Task objective - Quote the material below exactly as written, from the first line to the line that holds "col = C.collection", endpoints included.

Data provided -

--- start ---

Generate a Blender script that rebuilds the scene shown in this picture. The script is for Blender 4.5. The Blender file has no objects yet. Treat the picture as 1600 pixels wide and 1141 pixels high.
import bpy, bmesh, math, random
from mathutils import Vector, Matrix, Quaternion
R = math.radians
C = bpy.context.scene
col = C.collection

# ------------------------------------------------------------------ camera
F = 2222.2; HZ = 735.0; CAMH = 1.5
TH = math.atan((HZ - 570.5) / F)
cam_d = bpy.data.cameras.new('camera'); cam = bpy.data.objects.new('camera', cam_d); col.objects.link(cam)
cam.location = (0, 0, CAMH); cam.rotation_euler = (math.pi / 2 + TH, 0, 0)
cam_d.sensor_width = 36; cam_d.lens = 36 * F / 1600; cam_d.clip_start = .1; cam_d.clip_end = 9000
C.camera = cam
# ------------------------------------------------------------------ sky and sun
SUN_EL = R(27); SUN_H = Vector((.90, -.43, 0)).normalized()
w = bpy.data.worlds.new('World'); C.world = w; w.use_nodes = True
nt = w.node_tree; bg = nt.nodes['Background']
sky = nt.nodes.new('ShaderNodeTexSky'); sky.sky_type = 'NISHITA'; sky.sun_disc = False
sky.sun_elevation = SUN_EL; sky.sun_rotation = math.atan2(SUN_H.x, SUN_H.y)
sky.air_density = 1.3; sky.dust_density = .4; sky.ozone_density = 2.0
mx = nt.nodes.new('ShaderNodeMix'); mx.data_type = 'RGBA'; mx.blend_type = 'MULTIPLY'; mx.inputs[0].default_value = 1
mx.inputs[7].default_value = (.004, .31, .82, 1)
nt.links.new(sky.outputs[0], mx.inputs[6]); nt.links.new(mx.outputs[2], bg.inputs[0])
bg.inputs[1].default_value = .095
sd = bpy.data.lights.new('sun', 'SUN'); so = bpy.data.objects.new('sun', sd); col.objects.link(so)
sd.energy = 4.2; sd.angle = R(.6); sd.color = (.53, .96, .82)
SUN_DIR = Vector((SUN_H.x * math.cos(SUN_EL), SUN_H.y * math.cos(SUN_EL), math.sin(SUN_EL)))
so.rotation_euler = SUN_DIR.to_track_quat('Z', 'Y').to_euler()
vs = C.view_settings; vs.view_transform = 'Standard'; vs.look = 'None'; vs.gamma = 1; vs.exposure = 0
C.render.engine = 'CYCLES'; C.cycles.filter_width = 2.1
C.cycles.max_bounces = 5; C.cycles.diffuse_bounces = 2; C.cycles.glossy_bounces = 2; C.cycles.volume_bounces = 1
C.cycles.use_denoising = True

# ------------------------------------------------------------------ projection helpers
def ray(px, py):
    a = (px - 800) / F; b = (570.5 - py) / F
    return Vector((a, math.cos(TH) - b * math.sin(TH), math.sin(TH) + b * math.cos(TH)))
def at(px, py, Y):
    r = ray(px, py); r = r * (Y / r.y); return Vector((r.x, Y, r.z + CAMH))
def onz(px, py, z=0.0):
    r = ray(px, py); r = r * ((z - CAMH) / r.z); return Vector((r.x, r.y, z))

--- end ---

Response for this exercise -
Generate a Blender script that rebuilds the scene shown in this picture. The script is for Blender 4.5. The Blender file has no objects yet. Treat the picture as 1600 pixels wide and 1141 pixels high.
import bpy, bmesh, math, random
from mathutils import Vector, Matrix, Quaternion
R = math.radians
C = bpy.context.scene
col = C.collection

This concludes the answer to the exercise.